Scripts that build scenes
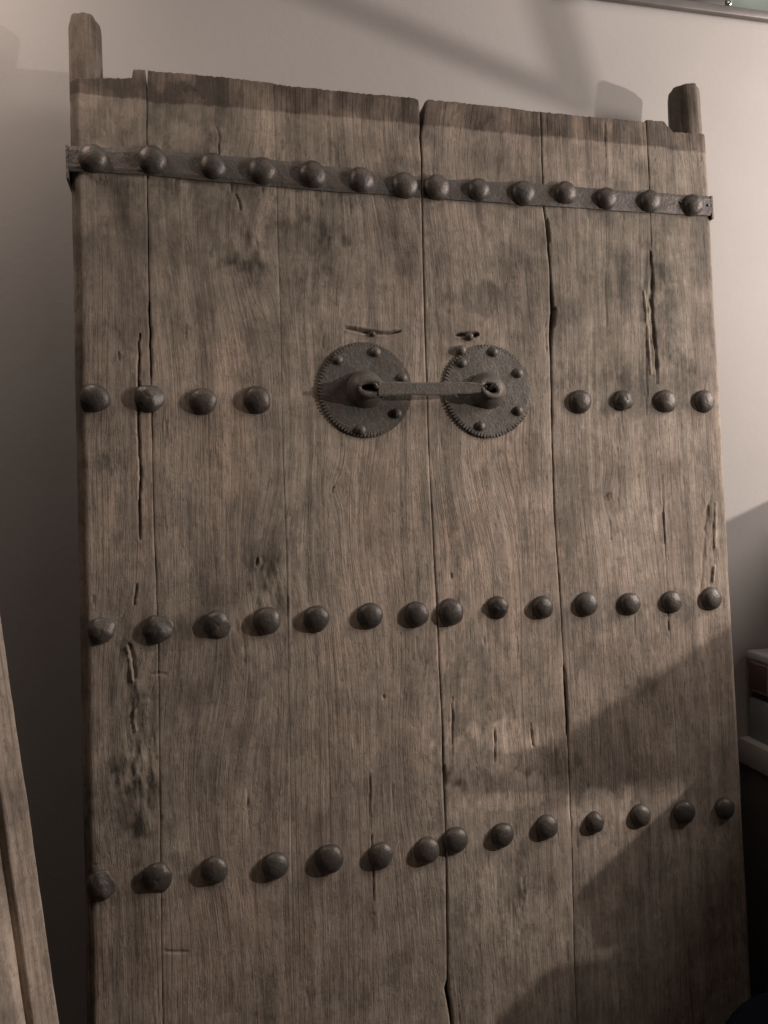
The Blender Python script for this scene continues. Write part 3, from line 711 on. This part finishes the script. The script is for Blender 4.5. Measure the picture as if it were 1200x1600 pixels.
for lf, (px, pz), rad, riv, seed, miss, slot in (
        (leafL, (0.4465, 1.2165), 0.0775, DOOR['RIV_L'], 1, [(-1, 62), (345, 360), (285, 340)], (1.25, 0.45)),
        (leafR, (0.6570, 1.2165), 0.0785, DOOR['RIV_R'], 2, [(-1, 28), (330, 360), (100, 118), (166, 190)], (1.0, 0.7))):
    p = link('ring_plate', plate_mesh(rad, 84, seed, miss), PLATE, lf, smooth=False); p.location = (px, -0.0010, pz)
    b = link('boss', boss_mesh(0.0300, 0.024, slot), PLATE, p); b.location = (0.000 if seed == 1 else -0.001, -0.002, 0.0)
    for x, z in riv:
        o = link('rivet', RIV, None, p); o.location = (x - px, -0.0028, z - pz); o.rotation_euler = (0, RND.uniform(0, 6), 0)

# nails above the plates
o = link('nail', small_dome('nail_head', 0.0052, 0.0045, IRON, 12, 4), None, leafL); o.location = (0.4615, -0.001, 1.3085)
o = link('nail', small_dome('nail_stub', 0.0075, 0.0070, IRON, 12, 4), None, leafR); o.location = (0.6275, -0.001, 1.3085)

# ------------------------------------------------------------------ the flat latch bar hooked over both bosses
def latch():
    root = empty('latch_bar', (0, 0, 0), (-LEAN, 0, 0))
    tag(root, 'flat iron latch bar spanning the gap between the two round toothed plates', 'latch')
    # bar body, slightly twisted
    n = 36; V = []; F = []
    xa, xb = 0.4610, 0.6390
    for i in range(n):
        t = i / (n - 1); x = xa + (xb - xa) * t
        zc = 1.2120 + 0.0036 * t + 0.0006 * math.sin(t * 9)
        hw = 0.0109 - 0.0010 * t + 0.0004 * math.sin(t * 14)
        if t > 0.86: hw *= 1 - 0.35 * (t - 0.86) / 0.14
        tw = 0.12 + (0.0 if t < 0.8 else (t - 0.8) * 1.6)
        yc = -0.0310 + 0.0015 * math.sin(t * 3)
        for dy, dz in ((-0.0022, -hw), (-0.0028, -hw * 0.8), (-0.0028, hw * 0.8), (-0.0022, hw), (0.0022, hw), (0.0022, -hw)):
            V.append((x, yc + dy * math.cos(tw) - dz * math.sin(tw) * 0.25, zc + dz * math.cos(tw) + dy * math.sin(tw)))
    for i in range(n - 1):
        for k in range(6): F.append((i * 6 + k, i * 6 + (k + 1) % 6, (i + 1) * 6 + (k + 1) % 6, (i + 1) * 6 + k))
    F.append(tuple(range(6))); F.append(tuple((n - 1) * 6 + k for k in range(6))[::-1])
    bm = bmesh.new(); m0 = mesh_from('bar', V, F); bm.from_mesh(m0); bpy.data.meshes.remove(m0)
    link('bar', bm_mesh('bar', bm), PLATE, root, smooth=False)
    # eye loops at both ends
    def eye(cx, cz, a, b, r, tilt, roll):
        V = []; F = []; n, m = 40, 10
        for i in range(n):
            t = 2 * math.pi * i / n
            c = Vector((a * math.cos(t), 0, b * math.sin(t)))
            d = Vector((math.cos(t), 0, math.sin(t)))
            for k in range(m):
                u = 2 * math.pi * k / m
                V.append(c + d * (r * 1.15 * math.cos(u)) + Vector((0, r * 0.75 * math.sin(u), 0)))
        for i in range(n):
            for k in range(m): F.append((i * m + k, i * m + (k + 1) % m, ((i + 1) % n) * m + (k + 1) % m, ((i + 1) % n) * m + k))
        me = mesh_from('eye', V, F)
        o = link('eye', me, PLATE, root); o.location = (cx, -0.0295, cz); o.rotation_euler = (tilt, roll, 0)
        return o
    eye(0.4490, 1.2140, 0.0205, 0.0112, 0.0050, 0.10, 0.05)
    eye(0.6500, 1.2150, 0.0165, 0.0115, 0.0048, -0.1, 0.55)
    bm = bmesh.new(); bmesh.ops.create_cone(bm, cap_ends=True, segments=10, radius1=0.0048, radius2=0.0030, depth=0.034)
    o = link('pin', bm_mesh('pin', bm), IRON, root); o.location = (0.4570, -0.0340, 1.2150); o.rotation_euler = (1.50, 0.0, -0.35)
    # pin through the right-hand eye
    bm = bmesh.new(); bmesh.ops.create_cone(bm, cap_ends=True, segments=10, radius1=0.0036, radius2=0.0026, depth=0.030)
    o = link('pin', bm_mesh('pin', bm), IRON, root); o.location = (0.6505, -0.0290, 1.2160); o.rotation_euler = (1.25, 0.5, 0.2)
latch()

# ------------------------------------------------------------------ old panel leaning at the far left
lp = empty('wooden_panel'); tag(lp, 'pale worn wooden panel with a grooved edge strip standing tilted at the lower left edge', 'panel')
A = Vector((-0.0663, -0.1, 0.8664)); Bp = Vector((-0.0179, -0.1, 0.375))
dirv = (A - Bp).normalized()
side = Vector((-0.62, -0.62, -0.06)); side = (side - dirv * side.dot(dirv)).normalized()
nrm = dirv.cross(side).normalized()
if nrm.y > 0: nrm = -nrm
lp.matrix_world = Matrix(((side.x, -nrm.x, dirv.x, Bp.x), (side.y, -nrm.y, dirv.y, Bp.y), (side.z, -nrm.z, dirv.z, Bp.z), (0, 0, 0, 1)))
def wood_box(name, parent, lo, hi, pid, tone, hue):
    nx, nz = 18, 220; V = []; F = []
    x = np.linspace(lo[0], hi[0], nx); z = np.linspace(lo[2], hi[2], nz)
    X, Z = np.meshgrid(x, z, indexing='ij')
    Y = lo[1] + 0.0 * X + 0.0012 * fbm(X * 30, Z * 5, pid, 3)
    for ed, r in ((X - lo[0], 0.004), (hi[0] - X, 0.004)):
        q = np.clip(1 - ed / r, 0, 1); Y = Y + r * (1 - np.sqrt(1 - q * q))
    X = X + 0.0012 * fbm(Z * 14, Z * 0, pid + 3, 3)
    fr = np.stack([X, Y, Z], -1).reshape(-1, 3); idx = np.arange(nx * nz).reshape(nx, nz)
    q = np.stack([idx[:-1, :-1], idx[1:, :-1], idx[1:, 1:], idx[:-1, 1:]], -1).reshape(-1, 4).tolist()
    loop = idx[:, 0].tolist() + idx[-1, 1:].tolist() + idx[::-1, -1][1:].tolist() + idx[0, ::-1][1:-1].tolist()
    bk = fr[loop].copy(); bk[:, 1] = hi[1]; n0 = len(fr); L = len(loop)
    q += [(loop[k], n0 + k, n0 + (k + 1) % L, loop[(k + 1) % L]) for k in range(L)]; q.append(tuple(n0 + k for k in range(L))[::-1])
    me = mesh_from(name, np.concatenate([fr, bk]).tolist(), q)
    def full(a): a = a.ravel(); return np.concatenate([a, a[loop]])
    put_attr(me, 'grain', full(X + 0.01 * fbm(X * 8, Z * 2, pid) + pid * 2.1)); put_attr(me, 'tone', full(tone + 0.75 * fbm(X * 26, Z * 9, pid + 9, 5)))
    put_attr(me, 'hue', full(hue + 0.3 * fbm(X * 9, Z * 5, pid + 5))); put_attr(me, 'carve', full(np.zeros_like(X)))
    bm = bmesh.new(); bm.from_mesh(me); bmesh.ops.recalc_face_normals(bm, faces=bm.faces); bm.to_mesh(me); bm.free()
    return link(name, me, WOOD, parent, smooth=True)
wood_box('edge_strip', lp, (0.0, -0.014, -0.62), (0.036, 0.020, 0.62), 12, 0.05, 0.25)
wood_box('board', lp, (0.046, -0.020, -0.62), (0.34, 0.014, 0.58), 13, 0.05, 0.1)
wood_box('backing', lp, (0.010, 0.0145, -0.60), (0.30, 0.030, 0.56), 14, -0.72, 0.1)['label'] = 'darker board seen in the groove'

# ------------------------------------------------------------------ picture frame at the top right
pf = empty('picture_frame', (1.0, WALL_Y, 1.966)); tag(pf, 'grey metal framed green panel hanging at the top right corner of the wall', 'picture frame')
ALU = paint_material('frame_metal', (0.19, 0.18, 0.17), 0.45, 0.12, 12, 0.1, 200, 0.4, 0.3)
GREEN = paint_material('frame_green', (0.175, 0.215, 0.190), 0.30, 0.2, 6, 0.05, 90, 0.5)
DARK = paint_material('frame_dark', (0.035, 0.032, 0.028), 0.5, 0.2, 9)
def pfbox(name, lo, hi, mat, bev=0.0015):
    o = link(name, box_me(name, lo, hi, bev), mat, pf); return o
link('rail', box_me('rail', (-0.16, -0.014, 0.004), (0.62, -0.001, 0.020), 0.002), ALU, pf)
link('rail', box_me('rail', (-0.16, -0.014, 0.44), (0.62, -0.001, 0.458), 0.003), ALU, pf)
link('rail', box_me('rail', (-0.16, -0.014, 0.0205), (-0.143, -0.001, 0.4395), 0.003), ALU, pf)
link('rail', box_me('rail', (0.603, -0.014, 0.0205), (0.62, -0.001, 0.4395), 0.003), ALU, pf)
pfbox('panel', (-0.1425, -0.006, 0.0205), (0.6025, -0.002, 0.4395), GREEN, 0)
pfbox('dark_strip', (0.07, -0.010, 0.0215), (0.212, -0.0062, 0.06), DARK)
o = link('clip', small_dome('clip', 0.007, 0.006, paint_material('clip_metal', (0.75, 0.74, 0.70), 0.18, 0.05, 9, 0, 90, 0.5, 0.9)), None, pf); o.location = (0.222, -0.0065, 0.0275)

# ------------------------------------------------------------------ low cabinet with boxes at the right
WHITE = paint_material('cabinet_white', (0.62, 0.59, 0.57), 0.5, 0.06, 5)
CABD = paint_material('cabinet_side', (0.12, 0.115, 0.112), 0.6, 0.2, 5)
cb = empty('cabinet', (1.255, 0, FLOOR_Z)); tag(cb, 'dark low cabinet with a pale top slab against the wall at the right edge', 'cabinet')
link('top', box_me('top', (-0.004, -0.52, 0.722), (0.60, WALL_Y - 0.002, 0.7745), 0.003), WHITE, cb)
link('body', box_me('body', (0.002, -0.50, 0.03), (0.58, WALL_Y - 0.003, 0.7218), 0.002), CABD, cb)
link('plinth', box_me('plinth', (0.03, -0.46, 0.0), (0.56, WALL_Y - 0.03, 0.0298), 0.002), CABD, cb)
zt = FLOOR_Z + 0.7745
def thing_box(name, lo, hi, mat, label, cat, lid=None, band=None):
    r = empty(name, (lo[0], lo[1], lo[2])); tag(r, label, cat, 'boxes on the cabinet')
    sz = [hi[i] - lo[i] for i in range(3)]
    h = sz[2] * (0.78 if lid else 1.0)
    link('body', box_me('body', (0.003, 0.003, 0), (sz[0] - 0.003, sz[1] - 0.003, h), 0.004), mat, r)
    if lid: link('lid', box_me('lid', (0, 0, h + 0.0005), (sz[0], sz[1], sz[2]), 0.004), lid, r)
    if band: link('side_panel', box_me('side_panel', (0.0005, sz[1] * 0.88, 0.006), (0.004, sz[1] - 0.008, h - 0.006), 0.0008), band, r)
    return r
TEAL = paint_material('box_teal', (0.33, 0.365, 0.36), 0.45, 0.08, 6)
TAN = paint_material('box_tan', (0.42, 0.34, 0.27), 0.55, 0.35, 28, 0.1, 60)
RED = paint_material('box_red', (0.13, 0.080, 0.074), 0.55, 0.15, 20)
LID = paint_material('box_lid', (0.60, 0.60, 0.60), 0.4, 0.06, 9)
BLK = paint_material('gap_shade', (0.04, 0.035, 0.033), 0.6, 0.2, 9)
thing_box('storage_box', (1.268, -0.225, zt + 0.0005), (1.60, WALL_Y - 0.006, zt + 0.084), TEAL, 'grey green storage box standing directly on the pale cabinet top', 'box')
thing_box('shadow_gap', (1.2720, -0.22, zt + 0.085), (1.58, WALL_Y - 0.010, zt + 0.097), BLK, 'added thin shade-coloured tray between the two boxes at the right edge', 'shadow_gap')  # dark slab that paints the shaded gap between the two boxes
thing_box('patterned_box', (1.266, -0.237, zt + 0.0975), (1.60, WALL_Y - 0.006, zt + 0.181), TAN, 'tan box with a red brown end and pale lid, uppermost on the cabinet', 'box', LID, RED)
thing_box('carton', (1.262, -0.50, zt + 0.0005), (1.58, -0.255, zt + 0.128), TAN, 'plain carton at the front of the cabinet top', 'box')
# wall shelf further right, above the cabinet
sh = empty('wall_shelf', (1.5, 0, 0.957)); tag(sh, 'pale shelf board on brackets above the cabinet, right of the door', 'shelf')
link('board', box_me('board', (0, -0.372, 0), (0.72, WALL_Y - 0.002, 0.043), 0.002), WHITE, sh)
for x in (0.14, 0.56): link('bracket', box_me('bracket', (x, -0.05, -0.14), (x + 0.025, WALL_Y - 0.003, -0.0005), 0.002), CABD, sh)
thing_box('file_box', (1.503, -0.20, 1.0005), (1.72, WALL_Y - 0.006, 1.085), TAN, 'flat tan file box lying on the wall shelf', 'box')

# dark bag on the floor at the lower right
def bag():
    bm = bmesh.new(); bmesh.ops.create_icosphere(bm, subdivisions=5, radius=1.0)
    for v in bm.verts:
        c = v.co
        n = float(fbm(c.x * 2.1 + 5, c.z * 2.3 + c.y * 1.7, 3, 4)); n2 = float(vn(c.x * 7 + c.y * 3, c.z * 4, 6))
        k = 1 + 0.12 * n + 0.03 * n2
        v.co = Vector((c.x * 0.25 * k, c.y * 0.13 * k, max(c.z * 0.285 * k, -0.239)))
    me = bm_mesh('bag', bm)
    o = link('bag', me, paint_material('navy_cloth', (0.008, 0.010, 0.020), 0.95, 0.3, 10, 0.3, 200, 0.15))
    o.location = (1.130, -0.16, FLOOR_Z + 0.240); o.rotation_euler = (0, 0, -0.2)
    return tag(o, 'dark navy cloth bag slumped on the floor in the bottom right corner', 'bag')
bag()

# unseen rods added near the lamp, above and to the right of the view: they shade the upper wall
def rod(name, pw, qw, r, parent):
    p = Vector(pw) + 0.55 * (LAMP - Vector(pw)); q = Vector(qw) + 0.55 * (LAMP - Vector(qw))
    d = q - p
    bm = bmesh.new(); bmesh.ops.create_cone(bm, cap_ends=True, segments=16, radius1=r, radius2=r, depth=d.length)
    o = link(name, bm_mesh(name, bm), CABD, parent)
    o.matrix_world = Matrix.Translation((p + q) / 2) @ d.to_track_quat('Z', 'Y').to_matrix().to_4x4()
    return o
rk = empty('shadow_rods', (0, 0, 0)); tag(rk, 'added dark V shaped rack hanging beside the lamp', 'blocker')
ja = Vector((0.905, WALL_Y, 1.775))
rod('rod', (0.905 - 0.528 * 1.9, WALL_Y, 1.775 + 0.152 * 1.9 + 0.0), ja, 0.0110, rk)
rod('rod', (0.905 - 0.0705 * 3.4, WALL_Y, 1.775 + 0.2112 * 3.4), ja, 0.0138, rk)
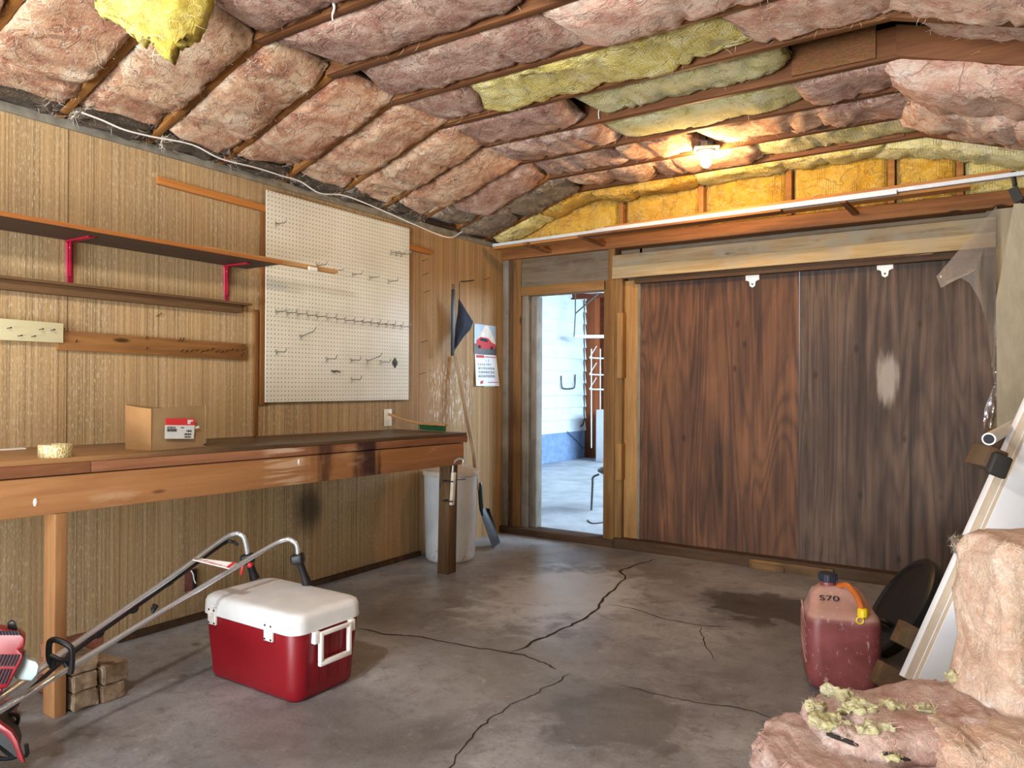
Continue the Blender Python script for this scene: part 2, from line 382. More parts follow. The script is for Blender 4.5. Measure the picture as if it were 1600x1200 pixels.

## What the exercise asks
Among the entries above, how many lines include the word "Measure"? Give the number with no comment.

## The answer
2